What you are asked to do ▸ Please write out the lines of the data exactly, beginning with the first and ending with the line containing "40), .6)], pr, jr, 0)"; leave the pictures behind.

------------------------------

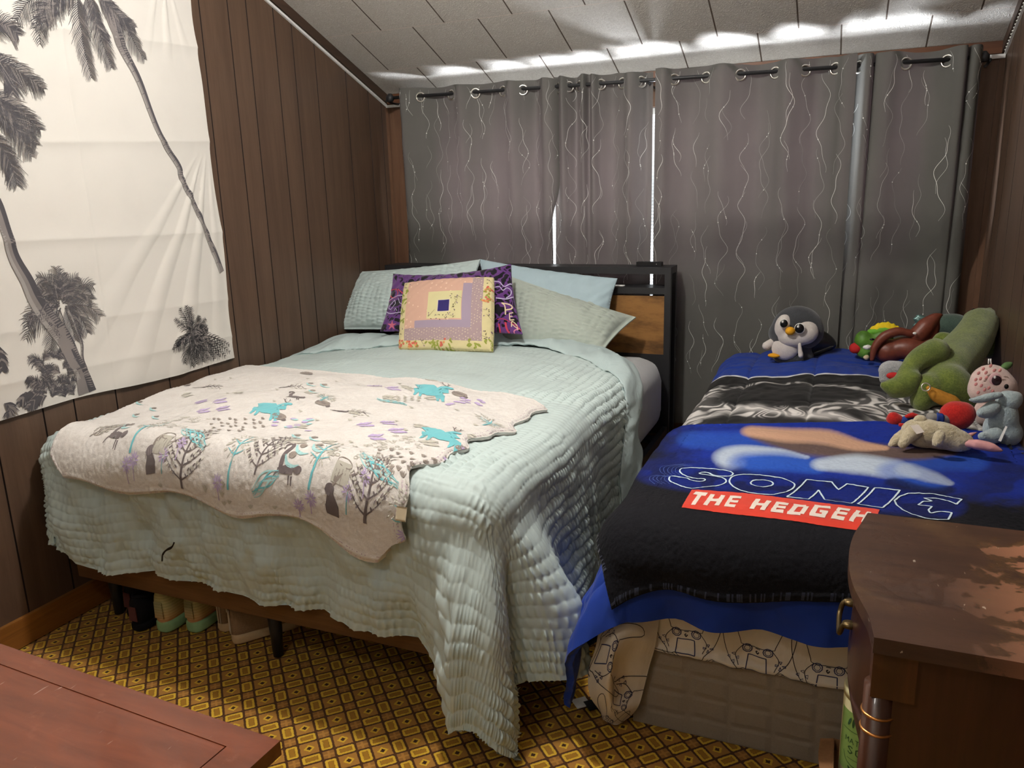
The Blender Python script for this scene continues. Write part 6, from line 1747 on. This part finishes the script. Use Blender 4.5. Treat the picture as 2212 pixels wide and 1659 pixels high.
LT = {'M': [[(0, 0), (0, 1), (.5, .4), (1, 1), (1, 0)]], 'A': [[(0, 0), (.5, 1), (1, 0)], [(.2, .4), (.8, .4)]], 'T': [[(0, 1), (1, 1)], [(.5, 1), (.5, 0)]], 'C': [[(1, .8), (.6, 1), (.1, .8), (.1, .2), (.6, 0), (1, .2)]],
      'H': [[(0, 0), (0, 1)], [(1, 0), (1, 1)], [(0, .5), (1, .5)]], 'S': [[(.95, .85), (.5, 1), (.1, .78), (.5, .52), (.95, .25), (.5, 0), (.05, .15)]], 'R': [[(0, 0), (0, 1), (.8, .95), (.8, .55), (0, .5)], [(.4, .5), (.95, 0)]]}
def word(s_, a0, b0, w_, h_, gap, th):
    for i, ch in enumerate(s_):
        for st_ in LT[ch]: pr.stroke([(a0 + i * (w_ + gap) + x * w_, b0 + y * h_) for x, y in st_], th, 1, step=.004)
word('MATCHA', .022, .070, .0088, .012, .0036, .0014); word('SCR', .030, .046, .013, .017, .006, .0024)
pr.stroke([(.012, .098), (.10, .098)], .0012, 1); pr.stroke([(.03, .034), (.08, .034)], .001, 1)
pr.stroke(cr([(.018, .044), (.028, .026), (.05, .018), (.075, .024), (.09, .036)], 6), .0016, 1)
pr.blob((.030, .118), .011, .003, 1.2, 1, 2); pr.blob((.040, .118), .011, .003, 1.5, 1, 2); pr.stroke([(.034, .015), (.045, .002)], [.003, .012], 1)
cloth('label', SL, [plain('green_label', srgb(134, 168, 92), .5), plain('dark_green_ink', srgb(40, 74, 40), .6)], pr, jr, 0)

# ---------------------------------------------------------------- low table in the left foreground
t = T('red_brown_varnish'); v = t.obj(); g = t.noise(t.map(v, (.15, 1, 1)), 26, 6, .6, .5)
k = t.ramp(g, [(.3, srgb(104, 50, 27)), (.7, srgb(128, 63, 35))]); sm_ = t.noise(v, 12, 5, .65)
k = t.mix(t.mul(t.step(sm_, .58, .72), .25), k, srgb(156, 92, 64)); sc_ = t.step(t.noise(t.map(v, (1, .2, 1), (0, 0, .7)), 60, 2), .70, .74); k = t.mix(t.mul(sc_, .35), k, srgb(210, 170, 150))
t.bsdf(k, t.add(.15, t.mul(sm_, .16)), t.bump(g, .05, .001), .5, coat=.15); M['cherry'] = t.m
TZ = .50
tc = W(605, 1600, 2, TZ); tp = W(0, 1390, 2, TZ)
ang = math.atan2(tc[1] - tp[1], tc[0] - tp[0])
TL_, TW_ = 1.25, .50
tb_ = thing('low_table', (tc[0] - .6, tc[1] - .25, 0), 'low reddish brown table with a scuffed varnished framed top in the left foreground', 'table')
def TP(a, b, z): return np.array([tc[0] + a * math.cos(ang) - b * math.sin(ang), tc[1] + a * math.sin(ang) + b * math.cos(ang), z])   # a along (0 at the right end), b towards the room (negative = nearer)
def prism(name, pts, z0, z1, m, bevel=.003):
    bm = bmesh.new(); slab(bm, [tuple(TP(a, b, 0)[:2]) for a, b in pts], z0, z1); return from_bm(name, bm, m, tb_, bevel=bevel)
fw, fe = .048, .075
prism('centre_panel', [(-TL_ + fe + .003, -TW_ + fw), (-fe - .004, -TW_ + fw), (-fe - .004, -fw), (-TL_ + fe + .003, -fw)], TZ - .024, TZ - .0015, M['cherry'])
prism('frame_rail', [(-TL_, 0), (-TL_ + fe, -fw), (-fe, -fw), (0, 0)], TZ - .028, TZ, M['cherry'])
prism('frame_rail', [(-TL_, -TW_), (0, -TW_), (-fe, -TW_ + fw), (-TL_ + fe, -TW_ + fw)], TZ - .028, TZ, M['cherry'])
prism('frame_rail', [(0, 0), (-fe, -fw), (-fe, -TW_ + fw), (0, -TW_)], TZ - .028, TZ, M['cherry'])
prism('frame_rail', [(-TL_, 0), (-TL_, -TW_), (-TL_ + fe, -TW_ + fw), (-TL_ + fe, -fw)], TZ - .028, TZ, M['cherry'])
for a in (-.09, -TL_ + .05):
    for b in (-.07, -TW_ + .03): prism('leg', [(a, b), (a, b + .04), (a + .04, b + .04), (a + .04, b)], 0, TZ - .029, M['cherry'])
prism('apron', [(-TL_ + .07, -.05), (-.07, -.05), (-.07, -.065), (-TL_ + .07, -.065)], TZ - .09, TZ - .029, M['cherry'])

------------------------------

Final answer ▸
The Blender Python script for this scene continues. Write part 6, from line 1747 on. This part finishes the script. Use Blender 4.5. Treat the picture as 2212 pixels wide and 1659 pixels high.
LT = {'M': [[(0, 0), (0, 1), (.5, .4), (1, 1), (1, 0)]], 'A': [[(0, 0), (.5, 1), (1, 0)], [(.2, .4), (.8, .4)]], 'T': [[(0, 1), (1, 1)], [(.5, 1), (.5, 0)]], 'C': [[(1, .8), (.6, 1), (.1, .8), (.1, .2), (.6, 0), (1, .2)]],
      'H': [[(0, 0), (0, 1)], [(1, 0), (1, 1)], [(0, .5), (1, .5)]], 'S': [[(.95, .85), (.5, 1), (.1, .78), (.5, .52), (.95, .25), (.5, 0), (.05, .15)]], 'R': [[(0, 0), (0, 1), (.8, .95), (.8, .55), (0, .5)], [(.4, .5), (.95, 0)]]}
def word(s_, a0, b0, w_, h_, gap, th):
    for i, ch in enumerate(s_):
        for st_ in LT[ch]: pr.stroke([(a0 + i * (w_ + gap) + x * w_, b0 + y * h_) for x, y in st_], th, 1, step=.004)
word('MATCHA', .022, .070, .0088, .012, .0036, .0014); word('SCR', .030, .046, .013, .017, .006, .0024)
pr.stroke([(.012, .098), (.10, .098)], .0012, 1); pr.stroke([(.03, .034), (.08, .034)], .001, 1)
pr.stroke(cr([(.018, .044), (.028, .026), (.05, .018), (.075, .024), (.09, .036)], 6), .0016, 1)
pr.blob((.030, .118), .011, .003, 1.2, 1, 2); pr.blob((.040, .118), .011, .003, 1.5, 1, 2); pr.stroke([(.034, .015), (.045, .002)], [.003, .012], 1)
cloth('label', SL, [plain('green_label', srgb(134, 168, 92), .5), plain('dark_green_ink', srgb(40, 74, 40), .6)], pr, jr, 0)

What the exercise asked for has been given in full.